Grad sind die beiden Fahrgastschiffe am Grundlsee, der 114 Jahre alte „Rudolf“ und die 45 Jahre alte „Traun“, über den Winter in der Schweiz generalsaniert worden, haben neue, moderne Antriebe bekommen und ist dazu das historische Interieur verbessert und verfeinert worden. Moderne Navigationssysteme sind eingebaut worden. „Damit können wir jetzt auch bei Nebel und bei Dunkelheit gefahren, vielleicht auch Vollmondfahrten anbieten“, verspricht Astrid Eder von der Grundlsee-Schifffahrt.

Drei Seen, eine Tour

Der Klassiker am Grundlsee ist die Drei-Seen-Tour mit dem Rudolf bis nach Gössl, dann mit einem zwanzigminütigen Spaziergang vorbei an den Gössler Wänden zum Toplitzsee, wo dann die großen Plätten warten, die bis zu 20 Passagiere aufnehmen und in gemächlicher Fahrt bis zum Ostufer des Toplitzsees gleiten, wo ein kurzer, steiler Spaziergang zum abgeschiedenen Kammersee ansteht. Der gerade einmal drei Hektar große und von steilen Felswänden eingerahmte Bergsee ist eine ziemlich verborgene Preziose, die nur mit den Plätten erreicht werden kann. Fußweg gibt es keinen, und auf dem See dürfen nur die offiziellen Plätten fahren.

Der Kammersee ist eine pure Idylle und bietet mit dem im 18. Jahrhundert für den Transport der Baumstämme für die Salinen geschaffenen Felsdurchbruchs eine spektakuläre Sehenswürdigkeit. Leider bleiben bei der Plättenpartie nur 20 Minuten für den Kammersee. Es könnten schon ein paar Stunden sein, bei denen man vielleicht den raren Weißrückenspecht entdecken kann. Und wenn das Wetter umschlägt, was im Salzkammergut nicht ganz selten ist, dann gäbe es ja vorn an der Anlegestelle noch die Villa Wolkenbruch, einen als Notunterkunft dienenden Bretterverschlag.
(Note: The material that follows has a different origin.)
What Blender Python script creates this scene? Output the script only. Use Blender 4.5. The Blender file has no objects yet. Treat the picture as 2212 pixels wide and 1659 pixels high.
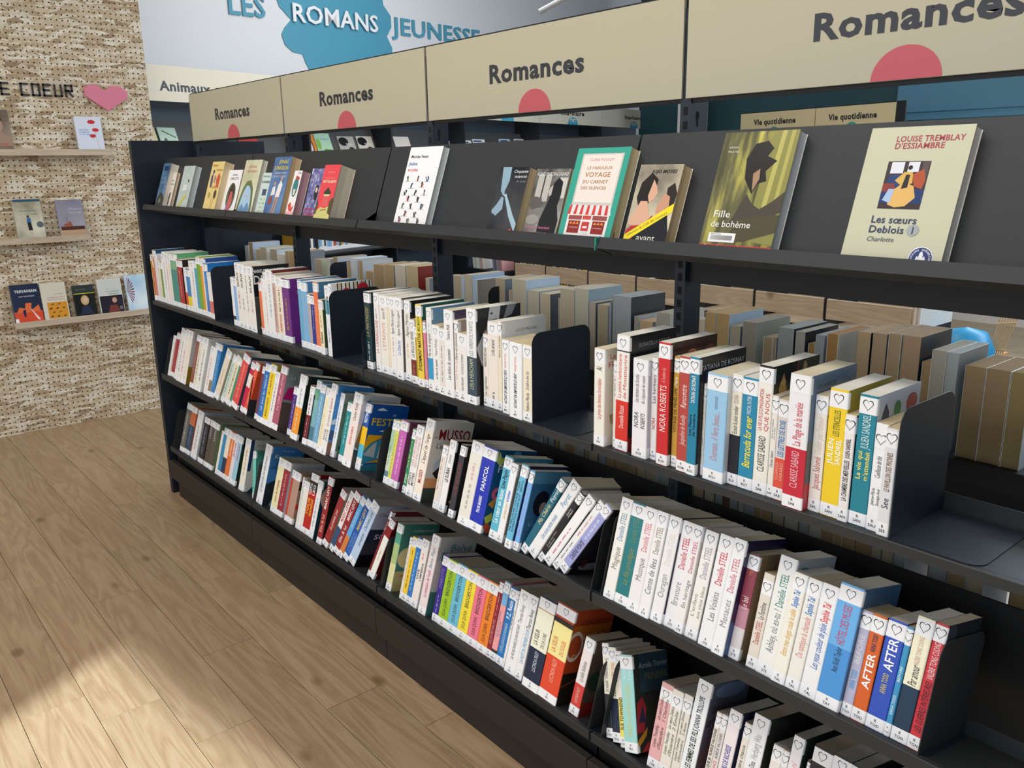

Zurück schwimmen könnte man rein theoretisch, was bei einer Distanz von gut 1,5 Kilometern und den bekannt kühlen Wassertemperaturen des Toplitzsees allerdings kein wirkliches Vergnügen wäre. Also belassen wir es bei der Plätten und lassen uns vorne bei der Fischerhütte einen Seesaibling servieren. Schifferl fahren und gut speisen. Das macht die Gegend hier auch besonders sympathisch.